When so much in life denies people a way to feel belonging, when love and compassion seem forgotten, when a search for purpose seems absurd, how have people around the world come to experience strong spiritual faith?

This fall, the Manhattan Library Association, along with Humanities Kansas, will host a series of three lively, deep-reaching BookTALK discussions with the theme: “Faiths in Fiction: World Faiths.” Readers will encounter characters who have shaped their lives through the experience of faith, both as inherited religious tradition, and in personal struggles with doubt, free will and redemption.

Join us for lively discussions. Copies of each month’s BookTALK title are ready now for patrons at the Manhattan Public Library’s second-floor reference desk, and no registration is necessary for the Thursday afternoon events.

James Baldwin’s “Go Tell It on the Mountain” begins the fall season in September. In a semi-autobiographical novel, Baldwin chronicles a 14-year-old boy’s struggle for identity as the stepson of a tyrannical Pentecostal minister of a storefront church in 1935 Harlem. John is supposed to become a preacher like his father, Gabriel, but at 14 he feels morally betrayed and wrestles with rejecting the strict teachings of a family and community that have sabotaged his sense of worth.

Nicholas Shump will lead the discussion at 2 p.m. Sept. 26, in the Groesbeck Room on the second floor of Manhattan Public Library. Nick teaches humanities, history and political science for the Barstow School and the Hybrid Learning Consortium in Kansas City, Missouri. He has taught humanities and western civilization and American studies courses at KU and has served as a volunteer coordinator of adult education in Lawrence.

For October, “Nectar in a Sieve” by Kamala Markandaya relates the story of a peasant woman in developing India. A child bride to a tenant farmer she had never met, Rukmani works side by side in the field with her husband to wrest a living from a land alternately ravaged by monsoon floods, ruinous drought and insect swarms. Yet, she perseveres, meeting changing times and fighting poverty and disaster. Throughout it all, Rukmani never loses her faith in life or her love – and hope – for her family.

Miranda Ericsson will lead the discussion of “Nectar in a Sieve” on Oct. 24 at 2 p.m. in the Groesbeck Room. Miranda Ericsson is the readers librarian for the Topeka and Shawnee County Public Library, where she specializes in programs for readers and writers. Ericsson earned her master’s degree of library and information science from Emporia State University. In her role at the Topeka and Shawnee Public Library, she leads programs and discussion groups that engage readers and writers.

The last presentation of the fall season is “The Romance Reader” by Pearl Abraham.
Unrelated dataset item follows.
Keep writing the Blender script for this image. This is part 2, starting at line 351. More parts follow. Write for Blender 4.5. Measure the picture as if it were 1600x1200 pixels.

Abraham, who grew up in a Hasidic community herself, presents the story of Rachel, a girl caught between the strictly-regimented world of ultra-Orthodox Judaism and the yearnings of her own heart. Rachel comes to find a more enticing world in the pages of her forbidden paperback books, giving her a window into the larger world she lacked in her limited exposure to secular people. “The Romance Reader” is both a coming-of-age story and a brave, beautifully rendered expose of a hidden, insular world.

Rosemary Kolich will lead a discussion of “The Romance Reader” at 2 p.m. Dec. 5 in Manhattan Public Library’s Groesbeck Room. Sister Rosemary Kolich teaches English for the University of Saint Mary at both the main campus in Leavenworth and the Overland Park campus. Kolich joined the TALK program in 2008.

Humanities Kansas (formerly Kansas Humanities Council) connects communities with history, traditions and ideas to strengthen civic life. Last year, the Kansas Humanities Council supported 610 events in 119 communities across the state, reaching nearly one in six Kansans. “Humanities Kansas is a familiar face with a new name,” said Julie Mulvihill, executive director.